The Danger of a Single Story - Lies of Modern Culture
By Roadjunky, Posted Oct 18, 2009
Chimamanda Adichie speaks of the misleading myths that frame the identity of powerless peoples.
By Roadjunky, Posted Oct 18, 2009
Chimamanda Adichie speaks of the misleading myths that frame the identity of powerless peoples.
Were you ever told as a child eat up, there are people starving in Africa?
Or were the only Africans you saw the natives on Tarzan reruns who looked suspiciously Latin American as they jumped up and down and shook their spears?
Chimamanda Adichie explains in this moving and eloquent speech why our mental image of a people is often determined by a single story, a single depiction of a nation, inducing a single emotion to be felt in their regard. The complexity of a foreign society gets reduced to a single stereotype and the humanity is lost. Mexicans are illegal immigrants. Africans fight senseless wars. American youths are serial killers – if you just read American Psycho.
But of course no one would make the latter mistake as there is a wealth of American stories broadcast every day. The media is saturated with stories of Americans in movies, songs and books. Can you name a single novel set in Ethiopia? A film about the Burmese? A song about life in Ecuador?

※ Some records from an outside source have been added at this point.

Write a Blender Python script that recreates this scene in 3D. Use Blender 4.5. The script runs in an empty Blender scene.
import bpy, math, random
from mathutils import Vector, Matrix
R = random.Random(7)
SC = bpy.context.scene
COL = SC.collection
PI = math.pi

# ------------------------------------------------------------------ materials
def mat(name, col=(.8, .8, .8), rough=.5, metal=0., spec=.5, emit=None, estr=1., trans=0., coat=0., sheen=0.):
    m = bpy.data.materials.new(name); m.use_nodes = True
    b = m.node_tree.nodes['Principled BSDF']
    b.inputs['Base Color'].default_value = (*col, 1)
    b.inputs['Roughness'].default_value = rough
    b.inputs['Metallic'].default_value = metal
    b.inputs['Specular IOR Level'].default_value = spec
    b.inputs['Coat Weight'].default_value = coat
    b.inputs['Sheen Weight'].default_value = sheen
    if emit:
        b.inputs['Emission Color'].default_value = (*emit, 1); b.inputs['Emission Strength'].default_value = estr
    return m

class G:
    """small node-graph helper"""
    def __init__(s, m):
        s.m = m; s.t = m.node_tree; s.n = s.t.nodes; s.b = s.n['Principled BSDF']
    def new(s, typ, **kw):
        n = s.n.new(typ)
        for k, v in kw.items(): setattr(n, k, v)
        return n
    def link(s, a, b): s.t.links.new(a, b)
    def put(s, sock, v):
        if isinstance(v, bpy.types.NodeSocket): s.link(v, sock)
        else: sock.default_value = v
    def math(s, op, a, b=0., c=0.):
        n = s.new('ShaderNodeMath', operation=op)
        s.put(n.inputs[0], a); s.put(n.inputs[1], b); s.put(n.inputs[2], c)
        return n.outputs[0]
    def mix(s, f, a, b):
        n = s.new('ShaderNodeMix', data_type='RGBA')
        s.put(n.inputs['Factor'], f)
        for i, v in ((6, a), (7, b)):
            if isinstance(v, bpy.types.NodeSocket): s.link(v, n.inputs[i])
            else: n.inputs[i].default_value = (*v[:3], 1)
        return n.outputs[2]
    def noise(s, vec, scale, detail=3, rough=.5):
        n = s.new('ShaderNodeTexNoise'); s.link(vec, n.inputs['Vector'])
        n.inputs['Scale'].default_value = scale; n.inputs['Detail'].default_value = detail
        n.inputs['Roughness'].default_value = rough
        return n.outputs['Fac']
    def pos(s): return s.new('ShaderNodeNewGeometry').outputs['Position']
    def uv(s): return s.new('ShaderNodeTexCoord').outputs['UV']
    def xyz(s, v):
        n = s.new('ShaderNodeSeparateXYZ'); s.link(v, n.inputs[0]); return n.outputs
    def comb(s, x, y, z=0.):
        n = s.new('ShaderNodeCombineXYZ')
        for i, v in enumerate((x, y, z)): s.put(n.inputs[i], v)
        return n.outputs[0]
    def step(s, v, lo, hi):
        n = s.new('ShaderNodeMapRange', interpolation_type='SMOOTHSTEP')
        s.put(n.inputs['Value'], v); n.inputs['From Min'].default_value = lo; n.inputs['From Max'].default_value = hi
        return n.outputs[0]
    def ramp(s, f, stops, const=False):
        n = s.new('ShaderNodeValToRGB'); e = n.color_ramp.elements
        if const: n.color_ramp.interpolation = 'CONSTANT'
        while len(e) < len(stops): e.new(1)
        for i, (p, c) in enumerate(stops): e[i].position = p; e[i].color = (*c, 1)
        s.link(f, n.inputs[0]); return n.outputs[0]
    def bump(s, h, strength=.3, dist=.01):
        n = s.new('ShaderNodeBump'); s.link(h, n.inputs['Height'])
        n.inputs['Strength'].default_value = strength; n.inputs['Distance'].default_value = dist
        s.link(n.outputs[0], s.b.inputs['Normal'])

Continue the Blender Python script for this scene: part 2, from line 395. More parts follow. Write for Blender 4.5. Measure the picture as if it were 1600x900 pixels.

Banksy interprets modern African reality
Chimamanda Adichie argues that we need ‘a balance of stories’ where we can see the diversity of other cultures and peoples instead of the cartoon version we hold in our heads. Stereotypes may sometimes be true but they are incomplete. Yes, many Africans struggle to survive but they also flourish. There are Mexicans who abuse the American social system and there are tens of millions more who have no intention of ever leaving home.
Stories can impoverish our mental maps of the world but they also have the power to enrich it.